--- start of Dataset extract ---

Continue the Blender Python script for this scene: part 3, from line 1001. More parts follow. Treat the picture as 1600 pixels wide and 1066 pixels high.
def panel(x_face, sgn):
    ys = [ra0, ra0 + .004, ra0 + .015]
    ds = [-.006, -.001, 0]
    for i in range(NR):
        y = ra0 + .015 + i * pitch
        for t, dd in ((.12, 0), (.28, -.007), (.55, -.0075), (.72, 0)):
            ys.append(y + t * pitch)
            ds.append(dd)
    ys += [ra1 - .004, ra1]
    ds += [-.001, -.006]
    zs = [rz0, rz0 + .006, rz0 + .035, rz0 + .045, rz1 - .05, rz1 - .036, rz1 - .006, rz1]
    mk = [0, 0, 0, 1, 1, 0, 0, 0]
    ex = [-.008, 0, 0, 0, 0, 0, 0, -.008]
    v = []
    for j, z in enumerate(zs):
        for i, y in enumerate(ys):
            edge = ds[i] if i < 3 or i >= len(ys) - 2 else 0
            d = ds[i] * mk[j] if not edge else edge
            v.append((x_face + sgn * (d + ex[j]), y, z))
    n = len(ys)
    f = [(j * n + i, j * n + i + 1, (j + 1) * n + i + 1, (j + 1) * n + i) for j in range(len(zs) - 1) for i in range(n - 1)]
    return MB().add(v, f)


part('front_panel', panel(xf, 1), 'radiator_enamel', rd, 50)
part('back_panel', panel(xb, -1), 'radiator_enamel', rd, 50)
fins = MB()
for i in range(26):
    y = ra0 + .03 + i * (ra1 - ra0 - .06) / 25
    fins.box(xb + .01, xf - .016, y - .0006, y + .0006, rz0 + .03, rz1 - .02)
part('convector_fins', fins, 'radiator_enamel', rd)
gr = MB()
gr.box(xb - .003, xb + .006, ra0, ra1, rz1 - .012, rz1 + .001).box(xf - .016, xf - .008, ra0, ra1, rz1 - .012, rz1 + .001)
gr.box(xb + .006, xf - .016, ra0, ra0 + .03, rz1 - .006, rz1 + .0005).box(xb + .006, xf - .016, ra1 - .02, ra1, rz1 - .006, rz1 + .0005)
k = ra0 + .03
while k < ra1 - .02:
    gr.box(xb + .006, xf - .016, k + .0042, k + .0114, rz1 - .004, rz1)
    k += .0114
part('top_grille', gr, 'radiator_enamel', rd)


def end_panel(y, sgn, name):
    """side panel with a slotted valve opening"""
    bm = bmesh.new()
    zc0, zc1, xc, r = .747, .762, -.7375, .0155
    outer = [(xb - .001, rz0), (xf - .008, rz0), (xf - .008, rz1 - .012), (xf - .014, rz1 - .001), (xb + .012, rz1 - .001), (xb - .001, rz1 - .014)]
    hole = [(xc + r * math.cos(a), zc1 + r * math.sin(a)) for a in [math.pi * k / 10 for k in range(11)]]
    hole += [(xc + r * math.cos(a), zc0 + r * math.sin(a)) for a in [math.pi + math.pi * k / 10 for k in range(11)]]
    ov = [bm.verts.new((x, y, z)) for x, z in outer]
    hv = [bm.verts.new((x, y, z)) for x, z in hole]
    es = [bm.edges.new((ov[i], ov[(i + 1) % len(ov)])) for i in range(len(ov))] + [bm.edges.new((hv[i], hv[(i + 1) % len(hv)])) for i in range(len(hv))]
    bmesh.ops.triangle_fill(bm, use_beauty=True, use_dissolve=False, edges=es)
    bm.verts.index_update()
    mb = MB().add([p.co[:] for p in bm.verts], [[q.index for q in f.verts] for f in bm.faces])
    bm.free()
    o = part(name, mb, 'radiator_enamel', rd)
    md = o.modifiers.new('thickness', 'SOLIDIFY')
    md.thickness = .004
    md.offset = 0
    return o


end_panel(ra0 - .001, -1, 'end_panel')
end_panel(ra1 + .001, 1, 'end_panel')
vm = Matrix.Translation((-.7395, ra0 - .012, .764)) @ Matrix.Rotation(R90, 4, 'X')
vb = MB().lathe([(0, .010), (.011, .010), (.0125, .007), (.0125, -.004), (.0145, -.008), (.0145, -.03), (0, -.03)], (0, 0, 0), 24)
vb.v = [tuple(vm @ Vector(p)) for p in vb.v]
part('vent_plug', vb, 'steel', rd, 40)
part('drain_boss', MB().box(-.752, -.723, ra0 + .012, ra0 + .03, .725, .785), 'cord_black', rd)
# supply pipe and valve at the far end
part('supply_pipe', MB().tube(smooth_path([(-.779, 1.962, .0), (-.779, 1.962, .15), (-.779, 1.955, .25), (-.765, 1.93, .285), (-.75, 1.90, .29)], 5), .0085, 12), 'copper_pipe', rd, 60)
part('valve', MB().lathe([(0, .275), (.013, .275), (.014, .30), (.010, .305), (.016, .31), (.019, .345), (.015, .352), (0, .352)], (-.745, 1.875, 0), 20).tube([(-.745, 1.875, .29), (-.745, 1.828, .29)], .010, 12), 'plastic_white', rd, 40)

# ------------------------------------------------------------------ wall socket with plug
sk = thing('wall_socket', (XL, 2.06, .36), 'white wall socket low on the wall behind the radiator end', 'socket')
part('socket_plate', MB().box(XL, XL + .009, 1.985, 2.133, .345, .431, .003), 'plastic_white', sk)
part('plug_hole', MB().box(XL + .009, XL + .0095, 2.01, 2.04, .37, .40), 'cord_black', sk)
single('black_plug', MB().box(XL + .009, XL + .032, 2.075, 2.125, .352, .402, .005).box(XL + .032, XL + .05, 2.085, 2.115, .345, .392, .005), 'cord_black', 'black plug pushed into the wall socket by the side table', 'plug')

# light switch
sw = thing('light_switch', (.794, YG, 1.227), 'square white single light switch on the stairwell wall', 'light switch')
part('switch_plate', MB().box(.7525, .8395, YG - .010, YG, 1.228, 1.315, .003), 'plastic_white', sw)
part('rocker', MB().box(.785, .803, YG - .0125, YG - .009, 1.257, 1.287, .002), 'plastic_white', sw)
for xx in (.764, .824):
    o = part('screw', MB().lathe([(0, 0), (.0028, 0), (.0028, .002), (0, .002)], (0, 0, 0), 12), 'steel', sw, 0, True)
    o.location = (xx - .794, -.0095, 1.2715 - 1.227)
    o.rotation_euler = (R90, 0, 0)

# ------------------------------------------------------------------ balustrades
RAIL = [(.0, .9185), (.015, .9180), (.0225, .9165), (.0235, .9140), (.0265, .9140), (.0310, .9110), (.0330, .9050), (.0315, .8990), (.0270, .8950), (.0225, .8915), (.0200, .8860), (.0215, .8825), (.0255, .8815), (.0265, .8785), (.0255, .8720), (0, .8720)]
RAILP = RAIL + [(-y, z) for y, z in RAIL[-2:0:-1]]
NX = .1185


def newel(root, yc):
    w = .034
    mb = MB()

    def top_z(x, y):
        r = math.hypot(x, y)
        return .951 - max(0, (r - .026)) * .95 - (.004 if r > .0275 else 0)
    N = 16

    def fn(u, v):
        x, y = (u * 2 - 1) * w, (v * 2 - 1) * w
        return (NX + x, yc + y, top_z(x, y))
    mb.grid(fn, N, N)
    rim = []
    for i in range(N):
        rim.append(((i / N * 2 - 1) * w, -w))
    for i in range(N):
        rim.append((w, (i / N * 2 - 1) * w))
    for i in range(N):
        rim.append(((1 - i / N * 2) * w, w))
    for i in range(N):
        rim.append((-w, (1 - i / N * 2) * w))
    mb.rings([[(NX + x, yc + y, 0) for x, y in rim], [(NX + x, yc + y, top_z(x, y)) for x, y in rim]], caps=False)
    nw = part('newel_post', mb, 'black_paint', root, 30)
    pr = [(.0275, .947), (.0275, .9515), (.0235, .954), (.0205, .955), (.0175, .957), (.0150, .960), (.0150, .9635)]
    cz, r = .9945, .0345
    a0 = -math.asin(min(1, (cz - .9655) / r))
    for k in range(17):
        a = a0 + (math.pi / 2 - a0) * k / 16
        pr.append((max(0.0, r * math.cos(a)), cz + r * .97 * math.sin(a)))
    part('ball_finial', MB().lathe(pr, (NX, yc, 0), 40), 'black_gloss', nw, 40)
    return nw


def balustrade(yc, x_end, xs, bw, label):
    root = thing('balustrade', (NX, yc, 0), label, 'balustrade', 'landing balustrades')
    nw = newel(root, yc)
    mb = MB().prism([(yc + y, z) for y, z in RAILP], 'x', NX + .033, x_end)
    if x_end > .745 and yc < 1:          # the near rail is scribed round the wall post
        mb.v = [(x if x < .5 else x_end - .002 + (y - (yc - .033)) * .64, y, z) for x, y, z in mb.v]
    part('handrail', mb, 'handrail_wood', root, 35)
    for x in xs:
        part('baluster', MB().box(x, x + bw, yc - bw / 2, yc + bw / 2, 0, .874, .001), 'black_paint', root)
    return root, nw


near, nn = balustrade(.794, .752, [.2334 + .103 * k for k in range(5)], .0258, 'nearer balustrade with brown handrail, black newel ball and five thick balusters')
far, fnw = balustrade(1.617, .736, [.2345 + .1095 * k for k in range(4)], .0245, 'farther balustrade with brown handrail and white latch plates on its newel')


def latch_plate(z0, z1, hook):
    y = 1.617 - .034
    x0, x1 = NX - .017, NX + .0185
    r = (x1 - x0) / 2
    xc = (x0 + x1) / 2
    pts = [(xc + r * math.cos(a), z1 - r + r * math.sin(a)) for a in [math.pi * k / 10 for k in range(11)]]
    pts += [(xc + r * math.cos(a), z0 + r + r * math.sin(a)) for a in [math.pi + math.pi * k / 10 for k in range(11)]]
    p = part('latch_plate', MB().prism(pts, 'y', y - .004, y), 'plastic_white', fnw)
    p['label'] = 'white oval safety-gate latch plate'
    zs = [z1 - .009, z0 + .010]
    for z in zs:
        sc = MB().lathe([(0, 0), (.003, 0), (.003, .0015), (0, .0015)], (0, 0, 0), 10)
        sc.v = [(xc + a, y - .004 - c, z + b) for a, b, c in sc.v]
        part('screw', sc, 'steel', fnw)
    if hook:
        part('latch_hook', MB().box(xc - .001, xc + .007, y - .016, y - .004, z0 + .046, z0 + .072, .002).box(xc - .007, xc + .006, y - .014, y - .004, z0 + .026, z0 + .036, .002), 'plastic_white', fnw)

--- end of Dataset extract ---

Return exactly, please, the lines of the material from the first one down to and including the line where "return MB().add(v, f)" appears.

**Output for this task**
Continue the Blender Python script for this scene: part 3, from line 1001. More parts follow. Treat the picture as 1600 pixels wide and 1066 pixels high.
def panel(x_face, sgn):
    ys = [ra0, ra0 + .004, ra0 + .015]
    ds = [-.006, -.001, 0]
    for i in range(NR):
        y = ra0 + .015 + i * pitch
        for t, dd in ((.12, 0), (.28, -.007), (.55, -.0075), (.72, 0)):
            ys.append(y + t * pitch)
            ds.append(dd)
    ys += [ra1 - .004, ra1]
    ds += [-.001, -.006]
    zs = [rz0, rz0 + .006, rz0 + .035, rz0 + .045, rz1 - .05, rz1 - .036, rz1 - .006, rz1]
    mk = [0, 0, 0, 1, 1, 0, 0, 0]
    ex = [-.008, 0, 0, 0, 0, 0, 0, -.008]
    v = []
    for j, z in enumerate(zs):
        for i, y in enumerate(ys):
            edge = ds[i] if i < 3 or i >= len(ys) - 2 else 0
            d = ds[i] * mk[j] if not edge else edge
            v.append((x_face + sgn * (d + ex[j]), y, z))
    n = len(ys)
    f = [(j * n + i, j * n + i + 1, (j + 1) * n + i + 1, (j + 1) * n + i) for j in range(len(zs) - 1) for i in range(n - 1)]
    return MB().add(v, f)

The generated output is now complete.